Decoding Chest Ease and Finished Garment Dimensions
Size charts and garment measurements use terminology most buyers never have to think about — until they order the wrong size because they misread which number means what. Here is exactly how to decode every dimension on a jacket specification.
When a brand says a jacket "fits chest 96–102cm," what they mean is that if your body chest measurement falls in that range, the jacket's finished chest dimension will accommodate you with appropriate ease for the intended fit. When they list the jacket's finished chest as 108cm, they mean the actual garment, laid flat and measured seam to seam, measures 54cm per side (doubled to 108cm). These two numbers — body measurement range and finished garment dimension — are both useful, but they mean completely different things and are easily confused.
Getting this right is essential for ordering a leather jacket online. A misread size chart is the most common cause of returns — and in leather specifically, the difference between a size that fits and one that doesn't is not subtle.
The Three Numbers You Need to Understand
Your body measurement: The actual circumference of your chest at its widest point. This is what you measure with a tape. For a 96cm chest, your tape reads 96cm.
Ease: The additional volume built into a garment beyond your body measurement to allow movement, comfort, and layering. A jacket with 10cm of chest ease has a finished chest 10cm wider than the body it's designed to fit. Ease is not a flaw — it is designed in.
Finished garment measurement: The actual dimension of the jacket itself, measured flat and doubled. A jacket with a finished chest of 106cm has 53cm per side when laid flat. To find the ease, subtract your body measurement from the finished chest: 106 − 96 = 10cm ease.
A body chest of 96cm plus 10cm of ease produces a finished jacket chest of 106cm.
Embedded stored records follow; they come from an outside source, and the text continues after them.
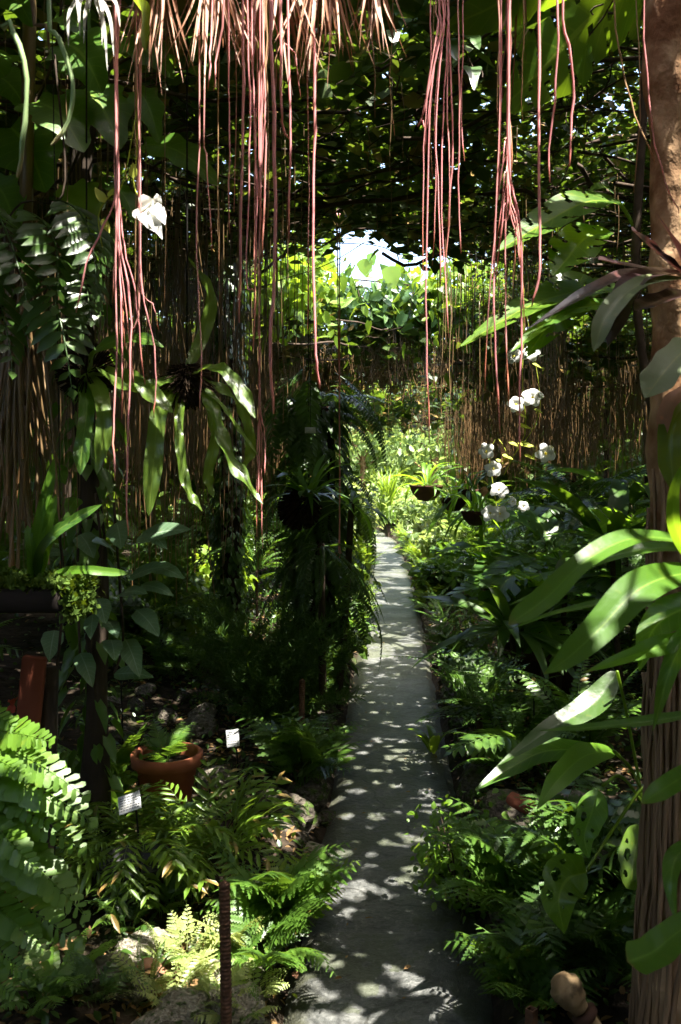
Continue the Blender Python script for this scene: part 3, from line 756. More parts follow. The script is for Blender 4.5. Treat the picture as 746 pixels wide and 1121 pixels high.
    for q, (a, b) in enumerate(((368, 608), (372, 612), (375, 606))):
        c([(372, 470), (372, 590), (a, b)], 5.4, 2, 'pinkfull', 'forked pink root tips dangling below the dark hanging plant' , 'forked pink root tips')
    # green pods
    c([(-4, 0), (12, 25), (25, 60), (29, 110), (24, 165), (17, 190)], 1.7, 10, 'pod', 'pale green tapering pod, leftmost of two at the top left corner', 'green pods')
    c([(52, 0), (62, 35), (76, 75), (80, 105), (72, 140), (57, 162)], 1.75, 10, 'pod', 'pale green curved pod with a hooked brown tip, right of another', 'green pods')
    c([(36, 0), (50, 30), (55, 52)], 1.9, 7, 'rootdry', 'short frayed brown root between two pale green pods', 'green pods')
    # plain strands to the roof
    for px, e, m in ((127, 215, 'tan'), (148, 380, 'tan'), (154, 300, 'pod'), (240, 330, 'tan'), (181, 340, 'thin'), (343, 120, 'tan'), (430, 150, 'tan'), (410, 130, 'thin'), (474, 200, 'tan'), (547, 140, 'tan'), (557, 200, 'tan'), (573, 130, 'tan'), (697, 210, 'tan')):
        c([(px, 0), (px + random.uniform(-2, 2), e * .5), (px + random.uniform(-2, 2), e)], 2.35, 2.4, m, 'thin tan strand hanging from the vine roof among the pink roots', 'thin tan strands among the pink roots')
    # thin brown roots, one by one
    zones = [('thin brown root in the curtain behind the white flowers at right', 70, 480, 690, 330, 470, 4.5, 9),
             ('thin brown root hanging before the dark roof right of centre', 40, 400, 690, 150, 300, 3.4, 6),
             ('thin brown root hanging in the dark space left of centre', 32, 180, 345, 260, 520, 3.0, 6),
             ('thin brown root hanging at far left above the mossy shelf', 34, 0, 180, 420, 640, 2.6, 4),
             ('thin brown root hanging below the bright sky opening', 30, 340, 480, 390, 470, 9.2, 12)]
    for lab, n, a, b, y0, y1, d0, d1 in zones:
        for _ in range(n):
            Y = random.uniform(d0, d1); px = random.uniform(a, b); py = random.uniform(y0, y1)
            ptop = HY - (3.1 - H) / Y * F
            c([(px + random.uniform(-3, 3), max(ptop, 0)), (px + random.uniform(-3, 3), (max(ptop, 0) + py) / 2), (px, py)], Y, random.uniform(.9, 1.9) if Y > 4 else random.uniform(1.2, 2.2), 'thin', lab, lab.replace('root', 'roots'))
    # the rest reads as one curtain
    mb = MB()
    clumps = [(random.uniform(-4.2, 5.2), random.choice([random.uniform(4.5, 12.6), random.uniform(9, 12.6), random.uniform(9, 12.6), random.uniform(14.6, 17.3)])) for _ in range(420)]
    low = [(random.uniform(-2.0, -.45), random.uniform(4.6, 6.6)) for _ in range(46)]
    for q in range(9900):
        cx, cy_ = random.choice(clumps) if q < 9400 else random.choice(low); Y = cy_ + random.gauss(0, .12); x = cx + random.gauss(0, .10)
        if window_notch(np.array([x]), np.array([Y]))[0]: continue
        d = abs(x - pc(Y))
        zt = 3.2 if Y < 9 else 3.0 if Y < 13 else 2.75
        ze = zt - random.uniform(.1, .8) - (random.uniform(0, .9) if d > .9 else 0)
        if Y > 9 and d < .9: ze = zt - random.uniform(.1, .55)
        if q >= 9400: ze = random.uniform(.9, 2.2)
        j = random.uniform(.02, .09)
        pts = [(x, Y, zt), (x + random.uniform(-j, j) * .5, Y, zt * .66 + ze * .34), (x + random.uniform(-j, j), Y, zt * .33 + ze * .67), (x + random.uniform(-j, j), Y + random.uniform(-.03, .03), ze)]
        tube(mb, smooth_path(pts, 6), random.uniform(.0012, .003) * (1 if Y < 9 else 1.4), 4, False)
    tag(mb.obj('hanging_roots', M['thin']), 'brown curtain of countless fine hanging roots under the vine roof', 'roots', None, 'stuff')

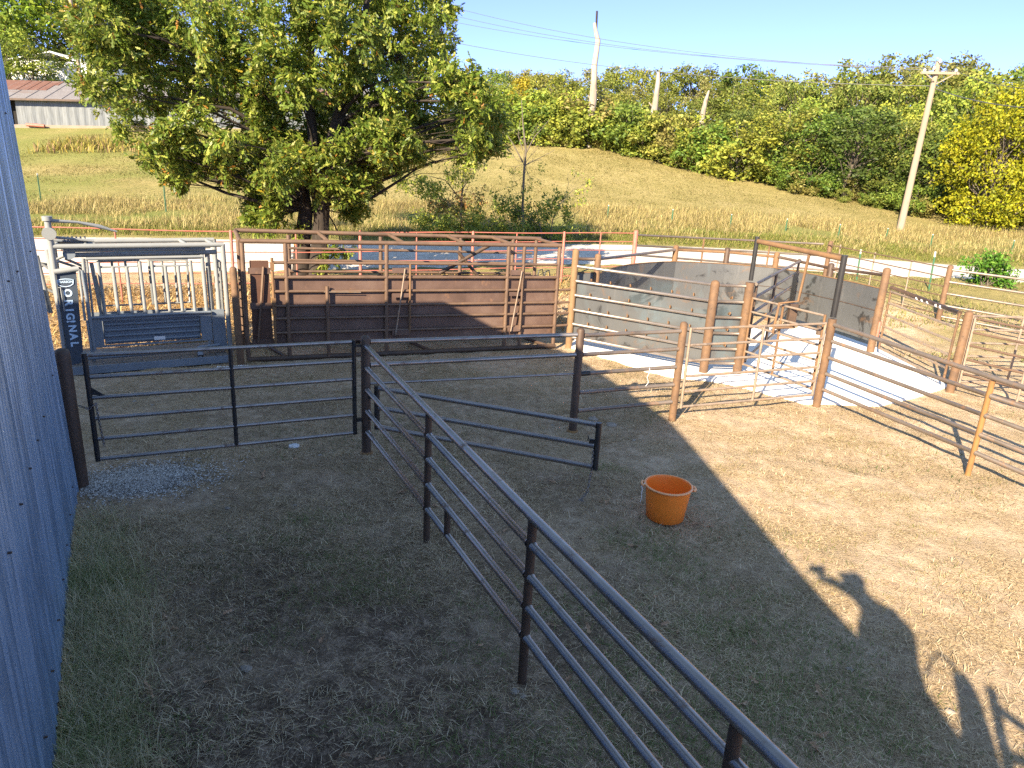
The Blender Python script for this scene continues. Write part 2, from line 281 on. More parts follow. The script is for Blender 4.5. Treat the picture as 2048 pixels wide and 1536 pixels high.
# ------------------------------------------------------------------ mesh helpers
class MB:
    def __init__(s): s.v = []; s.f = []; s.sm = []
    def add(s, V, Fs, smooth=False):
        o = len(s.v); s.v += [tuple(map(float, p)) for p in V]; s.f += [tuple(i+o for i in f) for f in Fs]; s.sm += [smooth]*len(Fs); return s
    def path(s, pts, rad, n=10, cap=True, dome=False):
        pts = [np.asarray(p, float) for p in pts]; k = len(pts)
        rad = [rad]*k if np.isscalar(rad) else list(rad)
        if dome:   # rounded top end
            d = unit(pts[-1]-pts[-2]); r = rad[-1]; e = pts[-1]
            for t in (30, 60, 85): pts.append(e+d*r*.7*math.sin(math.radians(t))); rad.append(r*math.cos(math.radians(t)))
            k = len(pts)
        T = []
        for i in range(k):
            a = pts[max(0, i-1)]; b = pts[min(k-1, i+1)]; T.append(unit(b-a))
        up = V3(0, 0, 1) if abs(T[0][2]) < .9 else V3(1, 0, 0)
        x = unit(np.cross(up, T[0])); V = []; Fs = []
        for i in range(k):
            x = unit(x-T[i]*(x@T[i])); y = np.cross(T[i], x)
            for j in range(n):
                a = 2*math.pi*j/n; V.append(pts[i]+rad[i]*(math.cos(a)*x+math.sin(a)*y))
        for i in range(k-1):
            for j in range(n): Fs.append((i*n+j, i*n+(j+1) % n, (i+1)*n+(j+1) % n, (i+1)*n+j))
        s.add(V, Fs, True)
        if cap: s.add([V[j] for j in range(n)][::-1], [tuple(range(n))]); s.add(V[-n:], [tuple(range(n))])
        return s
    def tube(s, a, b, r, n=10, r2=None, dome=False): return s.path([a, b], [r, r if r2 is None else r2], n, True, dome)
    def prism(s, poly, vec):
        poly = [np.asarray(p, float) for p in poly]; vec = np.asarray(vec, float); k = len(poly)
        V = poly+[p+vec for p in poly]
        Fs = [tuple(range(k))[::-1], tuple(range(k, 2*k))]+[(i, (i+1) % k, k+(i+1) % k, k+i) for i in range(k)]
        return s.add(V, Fs)
    def box(s, c, ax, ay, az):   # centre and half vectors
        c, ax, ay, az = (np.asarray(q, float) for q in (c, ax, ay, az))
        return s.prism([c-ax-ay-az, c+ax-ay-az, c+ax+ay-az, c-ax+ay-az], 2*az)
    def beam(s, a, b, wd, ht):
        a = np.asarray(a, float); b = np.asarray(b, float); t = unit(b-a); sd = np.cross(t, V3(0, 0, 1)) if abs(t[2]) < .95 else V3(1, 0, 0)
        sd = unit(sd); up = unit(np.cross(sd, t)); return s.box((a+b)/2, (b-a)/2, sd*wd/2, up*ht/2)
    def lathe(s, prof, c, n=40, smooth=True):
        V = []; Fs = []
        for r, z in prof:
            for j in range(n): a = 2*math.pi*j/n; V.append((c[0]+r*math.cos(a), c[1]+r*math.sin(a), c[2]+z))
        for i in range(len(prof)-1):
            for j in range(n): Fs.append((i*n+j, i*n+(j+1) % n, (i+1)*n+(j+1) % n, (i+1)*n+j))
        return s.add(V, Fs, smooth)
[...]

When a size chart lists "fits chest 94–100cm," it means the finished jacket chest accommodates that body range with appropriate ease built in.
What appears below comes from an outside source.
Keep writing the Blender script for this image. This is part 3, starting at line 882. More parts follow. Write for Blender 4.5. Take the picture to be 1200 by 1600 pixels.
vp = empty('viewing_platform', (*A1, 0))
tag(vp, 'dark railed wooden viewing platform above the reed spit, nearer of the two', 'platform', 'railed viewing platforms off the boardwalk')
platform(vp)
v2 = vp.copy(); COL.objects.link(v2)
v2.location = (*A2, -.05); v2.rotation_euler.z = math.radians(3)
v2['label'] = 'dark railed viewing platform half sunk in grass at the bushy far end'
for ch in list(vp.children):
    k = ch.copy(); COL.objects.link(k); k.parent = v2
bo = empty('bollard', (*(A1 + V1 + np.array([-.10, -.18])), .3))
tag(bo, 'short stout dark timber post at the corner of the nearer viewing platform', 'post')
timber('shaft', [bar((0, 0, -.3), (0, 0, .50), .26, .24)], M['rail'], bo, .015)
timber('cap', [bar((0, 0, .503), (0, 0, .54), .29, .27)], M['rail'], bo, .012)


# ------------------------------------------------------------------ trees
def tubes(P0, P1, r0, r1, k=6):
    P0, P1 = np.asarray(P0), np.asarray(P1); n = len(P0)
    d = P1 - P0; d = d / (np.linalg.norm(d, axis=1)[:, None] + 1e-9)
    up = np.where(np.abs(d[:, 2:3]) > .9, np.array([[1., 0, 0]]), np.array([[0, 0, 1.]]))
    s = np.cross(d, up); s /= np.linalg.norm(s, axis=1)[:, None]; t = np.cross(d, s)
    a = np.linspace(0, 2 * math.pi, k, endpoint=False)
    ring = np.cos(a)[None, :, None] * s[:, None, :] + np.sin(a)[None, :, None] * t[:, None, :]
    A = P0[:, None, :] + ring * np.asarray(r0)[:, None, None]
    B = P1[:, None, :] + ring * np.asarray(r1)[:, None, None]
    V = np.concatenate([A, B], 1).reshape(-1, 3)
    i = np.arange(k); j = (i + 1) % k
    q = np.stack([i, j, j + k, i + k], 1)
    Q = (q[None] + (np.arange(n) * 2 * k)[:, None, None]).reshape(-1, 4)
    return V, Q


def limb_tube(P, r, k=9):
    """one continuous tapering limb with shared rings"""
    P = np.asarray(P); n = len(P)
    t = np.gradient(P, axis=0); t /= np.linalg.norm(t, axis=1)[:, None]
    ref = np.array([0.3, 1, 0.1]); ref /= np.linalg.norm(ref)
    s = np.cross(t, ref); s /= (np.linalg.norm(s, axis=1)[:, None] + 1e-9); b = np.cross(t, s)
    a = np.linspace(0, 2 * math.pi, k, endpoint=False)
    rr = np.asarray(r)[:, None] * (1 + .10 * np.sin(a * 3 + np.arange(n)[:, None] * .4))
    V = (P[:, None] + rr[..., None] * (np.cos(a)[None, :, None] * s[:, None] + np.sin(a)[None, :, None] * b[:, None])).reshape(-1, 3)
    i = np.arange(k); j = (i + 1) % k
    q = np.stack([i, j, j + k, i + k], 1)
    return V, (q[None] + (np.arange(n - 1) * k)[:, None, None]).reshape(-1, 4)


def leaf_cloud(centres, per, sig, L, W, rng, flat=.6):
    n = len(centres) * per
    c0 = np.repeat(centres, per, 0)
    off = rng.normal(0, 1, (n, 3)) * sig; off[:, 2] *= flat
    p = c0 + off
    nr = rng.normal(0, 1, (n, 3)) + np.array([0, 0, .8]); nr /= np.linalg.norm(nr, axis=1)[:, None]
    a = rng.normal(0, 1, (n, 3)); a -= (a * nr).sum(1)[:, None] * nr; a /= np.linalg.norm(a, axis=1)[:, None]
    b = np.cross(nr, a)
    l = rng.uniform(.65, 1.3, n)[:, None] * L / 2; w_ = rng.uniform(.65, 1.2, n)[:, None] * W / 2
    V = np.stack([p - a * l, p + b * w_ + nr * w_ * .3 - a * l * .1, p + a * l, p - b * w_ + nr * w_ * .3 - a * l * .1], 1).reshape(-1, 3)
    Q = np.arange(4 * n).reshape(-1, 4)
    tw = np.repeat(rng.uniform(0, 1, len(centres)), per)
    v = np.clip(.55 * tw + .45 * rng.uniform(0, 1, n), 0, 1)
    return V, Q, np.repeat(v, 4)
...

How Much Ease Is Right for a Leather Jacket?
| Fit Style | Chest Ease (added to body) | What It Feels Like | Layering Room | Best For |
|---|---|---|---|---|
| Very Close / Fashion Fit | 6–8 cm | Feels snug; hugs the torso closely | Fitted base layer only | Fashion silhouette, slim styling |
| Close / Slim Fit | 8–10 cm | Comfortable with slight compression feel | Light shirt or thin knit | Daily wear, most leather jackets |
| Regular Fit | 10–14 cm | Relaxed across chest; clear movement room | Mid-weight knit or light hoodie | Everyday versatility, biker styles |
| Relaxed / Oversized | 14–20 cm | Noticeably loose; volume-led silhouette | Heavyweight knit or light jacket | Streetwear, bomber styles, layering |
| Oversized Intentional | 20+ cm | Deliberately baggy; structural silhouette | Multiple layers possible | Fashion statement, specific aesthetic |
Decrum jackets are designed for a close-to-slim fit — typically 10–12cm of chest ease for the stated body measurement range. This means the jacket sits close enough to create a clean silhouette while allowing comfortable movement and a light layer underneath. If you prefer a looser fit or plan to wear heavy layers, consider the next size up.
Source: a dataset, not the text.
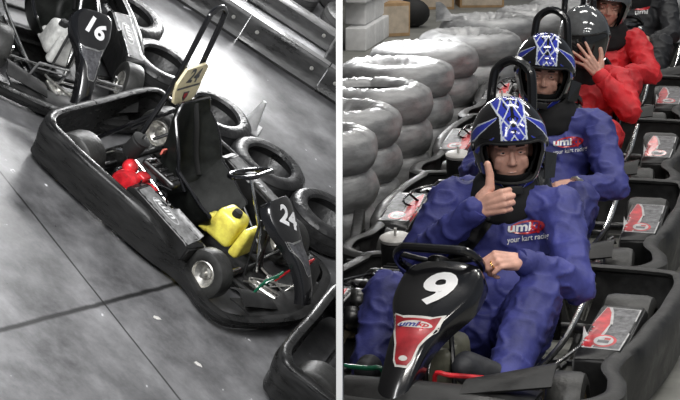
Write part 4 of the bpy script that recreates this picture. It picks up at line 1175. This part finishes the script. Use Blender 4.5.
# left hall
Z = (LM.to_3x3() @ Vector((0, 0, 1)))
def lp(x, y, z): return LM @ Vector((x, y, z))
lamp('hall_lamp', lp(-2.7, 2.9, 2.3), 1.2, 100, (1, 1, 1), lp(0.3, 0.9, 0), size_y=0.4)
lamp('hall_lamp', lp(-0.6, -3.2, 3.2), 1.8, 230, (1, 1, 1), lp(0.3, 0.2, 0))
q = CAM @ Vector((-0.06, 1.95, -13.9)); q2 = CAM @ Vector((-1.2, 0.6, -13.2))
lamp('glare_light', q, 1.5, 130, (1, 1, 1), q2, size_y=0.7)  # added light beside the partition, placed to mirror as glare on the floor
lamp('trim_fill', (-0.35, 4.6, 2.5), 0.3, 40, (1, 1, 1), (0, 5.77, 1.0), size_y=1.5)  # added fill that keeps the end trim bright white
sc = bpy.context.scene
sc.view_settings.view_transform = 'Standard'; sc.view_settings.look = 'None'; sc.view_settings.exposure = 0; sc.view_settings.gamma = 1
sc.view_settings.use_curve_mapping = False

# ---------------------------------------------------------------- whatever stands against the partition ends at it
bpy.context.view_layer.update()
for o in list(bpy.data.objects):
    if o.type != 'MESH' or o.get('kind') == 'structure' and not o.name.startswith('floor'): continue
    if o.name == 'floor.001': continue
    xs = [(o.matrix_world @ v.co).x for v in o.data.vertices]
    if not xs: continue
    r = o
    while r.parent: r = r.parent
    left = (r.name.startswith('floor')) or r.get('side') == 'left' or (r.matrix_world.to_3x3().col[2].z < 0.95)
    plane = -0.013 if left else 0.013
    bad = max(xs) > plane if left else min(xs) < plane
    if not bad: continue
    if (min(xs) > plane) if left else (max(xs) < plane):
        for ch in list(o.children): ch.parent = o.parent; 
        bpy.data.objects.remove(o); continue
    o.data = o.data.copy()
    bm = bmesh.new(); bm.from_mesh(o.data)
    inv = o.matrix_world.inverted()
    co = inv @ Vector((plane, 0, 0)); no = (o.matrix_world.to_3x3().transposed() @ Vector((1 if left else -1, 0, 0))).normalized()
    bmesh.ops.bisect_plane(bm, geom=bm.verts[:] + bm.edges[:] + bm.faces[:], plane_co=co, plane_no=no, clear_outer=True)
    bm.to_mesh(o.data); bm.free()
Reading a Brand's Size Chart Correctly
Size charts come in two formats and it's critical to know which one you're reading:
Body measurement charts list what your body should measure to fit the size. "Size M: chest 94–100cm" means if your chest is 94–100cm, size M fits you. The ease is already built into the jacket — you don't add anything.
Finished garment charts list the jacket's own dimensions. "Size M: finished chest 104cm" means the jacket itself measures 104cm around. To use this, add your preferred ease to your body measurement and compare to the finished dimension: if your chest is 96cm and you want 10cm ease, look for a jacket with a finished chest of 106cm — size M at 104cm is slightly close, size L at 108cm would be slightly relaxed.
If a chart mixes both without labelling them clearly, the safest approach is to contact the brand and ask which format they use. Decrum's sizing guide clearly specifies both body measurement range and finished garment dimensions for every size and style.
Waist Ease — the Suppressed Dimension
Leather jackets with waist suppression — a slight tapering of the body between chest and hem — have intentionally less ease at the waist than at the chest. This creates the fitted silhouette that characterises most biker and cafe racer styles. A jacket with 10cm chest ease might have only 6–8cm waist ease, producing the nipped-in waist effect that defines the silhouette.
When evaluating fit, assess chest ease and waist ease separately. A jacket that feels right at the chest but very tight at the waist may be slightly too small for your torso shape — or it may be designed with more waist suppression than suits your preference. Neither is a fitting error; they are design choices that vary by style and brand.
Body measurement + ease = finished garment dimension. If a chart gives you body ranges, use them directly. If it gives finished garment dimensions, subtract your body measurement to find your ease, then compare to the table above to assess whether that ease is right for your intended fit and layering.